Feeling restless and wretched

Let me give you a quick rundown of my weekend so far.  Thursday night was spent in one of those not fully awake therefor can’t get anything done/not able to fall asleep states.

I was however, supposed to accompany Caitlin skiing with the family she babysits for but texted her early Friday morning telling her I couldn’t make it.  She, of course, got mad at me so now I’m feeling guilty about that.  Its true I do have alot of schoolwork this weekend but if I’m being completely honest, I absolutely hate making commitments.  The idea of being obligated to do something makes me incredibly anxious.  Thats probably one of the reasons I’m terrible with my attendance.

The Iranian texted me to hang out Friday, which would have been perfect as I could let off some steam before devoting the rest of the weekend to homework.  But he canceled.

I then decided to take a sleeping pill in an attempt to get some rest and regulate my schedule.  I’ve been feeling exhausted lately but I suppose its all psychological since I have an assignment coming up.  The pill didn’t wear off for 17 hours so I slept in till about 3.

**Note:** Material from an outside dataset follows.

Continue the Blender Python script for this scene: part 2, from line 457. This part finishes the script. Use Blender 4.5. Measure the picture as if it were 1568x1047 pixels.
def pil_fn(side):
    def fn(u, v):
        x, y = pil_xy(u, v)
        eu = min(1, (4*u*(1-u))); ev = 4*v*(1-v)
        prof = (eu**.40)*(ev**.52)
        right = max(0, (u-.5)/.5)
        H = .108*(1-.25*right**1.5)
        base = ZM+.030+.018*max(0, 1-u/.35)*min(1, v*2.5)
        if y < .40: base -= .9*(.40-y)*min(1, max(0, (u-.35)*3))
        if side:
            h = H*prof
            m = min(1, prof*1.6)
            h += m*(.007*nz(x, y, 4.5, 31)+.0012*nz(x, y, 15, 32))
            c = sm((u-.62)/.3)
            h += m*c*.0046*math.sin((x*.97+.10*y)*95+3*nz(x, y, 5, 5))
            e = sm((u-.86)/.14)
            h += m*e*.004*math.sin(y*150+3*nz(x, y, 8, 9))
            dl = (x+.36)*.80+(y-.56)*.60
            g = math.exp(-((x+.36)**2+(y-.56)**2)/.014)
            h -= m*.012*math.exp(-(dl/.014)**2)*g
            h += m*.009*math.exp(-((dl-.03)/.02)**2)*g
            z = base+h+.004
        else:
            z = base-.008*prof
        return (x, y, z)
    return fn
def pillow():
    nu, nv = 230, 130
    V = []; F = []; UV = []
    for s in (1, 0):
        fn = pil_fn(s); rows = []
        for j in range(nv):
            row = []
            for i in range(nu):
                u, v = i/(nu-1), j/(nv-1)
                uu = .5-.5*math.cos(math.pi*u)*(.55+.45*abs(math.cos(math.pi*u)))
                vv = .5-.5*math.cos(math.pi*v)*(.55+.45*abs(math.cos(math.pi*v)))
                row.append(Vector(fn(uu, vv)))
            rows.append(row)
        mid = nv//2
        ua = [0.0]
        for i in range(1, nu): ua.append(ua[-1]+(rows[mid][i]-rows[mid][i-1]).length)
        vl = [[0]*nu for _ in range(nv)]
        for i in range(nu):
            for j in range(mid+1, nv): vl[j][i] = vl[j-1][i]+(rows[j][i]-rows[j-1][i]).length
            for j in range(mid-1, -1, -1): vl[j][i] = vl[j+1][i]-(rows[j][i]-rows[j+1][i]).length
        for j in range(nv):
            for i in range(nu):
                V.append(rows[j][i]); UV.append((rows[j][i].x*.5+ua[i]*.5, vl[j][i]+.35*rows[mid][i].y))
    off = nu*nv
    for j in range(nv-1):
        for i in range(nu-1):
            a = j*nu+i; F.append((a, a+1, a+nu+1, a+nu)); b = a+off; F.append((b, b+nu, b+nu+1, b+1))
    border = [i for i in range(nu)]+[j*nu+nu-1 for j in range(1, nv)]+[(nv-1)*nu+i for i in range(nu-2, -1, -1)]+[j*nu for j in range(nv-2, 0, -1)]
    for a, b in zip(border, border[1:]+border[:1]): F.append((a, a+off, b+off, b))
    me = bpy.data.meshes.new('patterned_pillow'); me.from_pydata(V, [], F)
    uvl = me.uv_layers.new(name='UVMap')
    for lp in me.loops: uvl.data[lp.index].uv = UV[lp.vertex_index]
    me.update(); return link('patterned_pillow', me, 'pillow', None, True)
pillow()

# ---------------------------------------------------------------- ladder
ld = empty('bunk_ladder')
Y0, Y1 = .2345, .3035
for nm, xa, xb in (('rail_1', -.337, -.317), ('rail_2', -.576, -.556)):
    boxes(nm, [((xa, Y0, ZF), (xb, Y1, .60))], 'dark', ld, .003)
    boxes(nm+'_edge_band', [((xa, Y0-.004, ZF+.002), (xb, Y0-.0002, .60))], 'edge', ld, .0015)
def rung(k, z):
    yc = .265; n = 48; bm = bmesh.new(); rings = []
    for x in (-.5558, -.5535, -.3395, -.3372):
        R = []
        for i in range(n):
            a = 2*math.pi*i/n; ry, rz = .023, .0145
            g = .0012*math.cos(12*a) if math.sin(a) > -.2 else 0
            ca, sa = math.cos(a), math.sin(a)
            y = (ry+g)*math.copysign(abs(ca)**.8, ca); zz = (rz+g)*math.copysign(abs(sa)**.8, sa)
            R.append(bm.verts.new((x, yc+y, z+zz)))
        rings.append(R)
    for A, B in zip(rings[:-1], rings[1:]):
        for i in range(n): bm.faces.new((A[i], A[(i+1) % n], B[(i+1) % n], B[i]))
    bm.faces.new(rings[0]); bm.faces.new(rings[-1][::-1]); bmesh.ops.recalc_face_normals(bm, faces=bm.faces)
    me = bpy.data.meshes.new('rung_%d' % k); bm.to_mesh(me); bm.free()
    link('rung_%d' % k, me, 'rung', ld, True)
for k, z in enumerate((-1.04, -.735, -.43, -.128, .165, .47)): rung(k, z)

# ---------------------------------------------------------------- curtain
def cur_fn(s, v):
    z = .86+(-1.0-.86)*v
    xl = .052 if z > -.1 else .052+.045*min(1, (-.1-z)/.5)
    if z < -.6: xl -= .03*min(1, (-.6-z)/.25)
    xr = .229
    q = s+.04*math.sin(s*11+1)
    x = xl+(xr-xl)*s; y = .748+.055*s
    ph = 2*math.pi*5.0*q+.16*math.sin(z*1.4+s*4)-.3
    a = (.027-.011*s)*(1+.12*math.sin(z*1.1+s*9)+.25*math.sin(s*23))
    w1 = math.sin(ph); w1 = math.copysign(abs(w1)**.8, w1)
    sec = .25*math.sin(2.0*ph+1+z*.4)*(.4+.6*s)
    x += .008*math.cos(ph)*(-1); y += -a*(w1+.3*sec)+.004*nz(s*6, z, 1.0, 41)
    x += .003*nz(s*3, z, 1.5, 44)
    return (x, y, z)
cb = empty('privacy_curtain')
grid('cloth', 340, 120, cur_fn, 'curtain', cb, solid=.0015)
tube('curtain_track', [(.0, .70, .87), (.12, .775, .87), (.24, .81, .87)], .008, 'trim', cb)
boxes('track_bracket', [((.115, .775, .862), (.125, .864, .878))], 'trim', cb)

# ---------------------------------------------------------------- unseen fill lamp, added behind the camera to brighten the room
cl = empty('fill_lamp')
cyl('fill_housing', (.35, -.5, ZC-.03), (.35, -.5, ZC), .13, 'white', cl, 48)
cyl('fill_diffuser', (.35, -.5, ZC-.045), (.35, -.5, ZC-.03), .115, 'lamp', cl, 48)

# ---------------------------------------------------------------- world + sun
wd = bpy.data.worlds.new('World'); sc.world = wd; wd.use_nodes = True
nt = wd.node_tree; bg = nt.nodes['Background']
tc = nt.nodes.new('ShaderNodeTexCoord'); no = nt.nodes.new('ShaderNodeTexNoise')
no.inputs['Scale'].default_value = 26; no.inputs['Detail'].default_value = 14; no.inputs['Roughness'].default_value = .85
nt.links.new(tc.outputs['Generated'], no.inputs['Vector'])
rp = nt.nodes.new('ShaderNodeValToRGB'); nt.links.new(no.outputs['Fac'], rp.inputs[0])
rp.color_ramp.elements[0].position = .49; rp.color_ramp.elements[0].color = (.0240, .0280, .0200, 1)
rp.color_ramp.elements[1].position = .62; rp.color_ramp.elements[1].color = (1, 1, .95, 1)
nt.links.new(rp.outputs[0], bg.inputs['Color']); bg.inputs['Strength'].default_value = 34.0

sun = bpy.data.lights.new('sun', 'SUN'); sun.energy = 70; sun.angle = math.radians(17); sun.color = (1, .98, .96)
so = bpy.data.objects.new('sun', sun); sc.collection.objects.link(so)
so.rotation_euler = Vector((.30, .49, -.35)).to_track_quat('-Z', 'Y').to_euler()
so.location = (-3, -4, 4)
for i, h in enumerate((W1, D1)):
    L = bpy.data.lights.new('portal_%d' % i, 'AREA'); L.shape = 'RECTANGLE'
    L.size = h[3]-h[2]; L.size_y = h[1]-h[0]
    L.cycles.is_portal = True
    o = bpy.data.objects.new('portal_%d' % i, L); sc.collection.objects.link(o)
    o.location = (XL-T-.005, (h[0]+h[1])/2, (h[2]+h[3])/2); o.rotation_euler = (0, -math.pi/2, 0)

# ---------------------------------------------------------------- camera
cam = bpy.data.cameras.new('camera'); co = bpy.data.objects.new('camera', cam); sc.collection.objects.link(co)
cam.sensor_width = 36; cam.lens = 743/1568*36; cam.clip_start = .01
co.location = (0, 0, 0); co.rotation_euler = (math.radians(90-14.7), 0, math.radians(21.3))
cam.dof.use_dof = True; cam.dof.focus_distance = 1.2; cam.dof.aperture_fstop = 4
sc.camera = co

So far I’ve gotten nothing done and the idea of hanging out with the Iranian tonight just isn’t that appealing.  I have this urge to get ready and go out but the same time I want to stay in.   I feel so horribly restless and guilty and useless and lazy all at once.  I feel like the weekend has been a total failure and yet I’m not willing to do what I need to do to salvage it.  All I want to do is tear my hair out.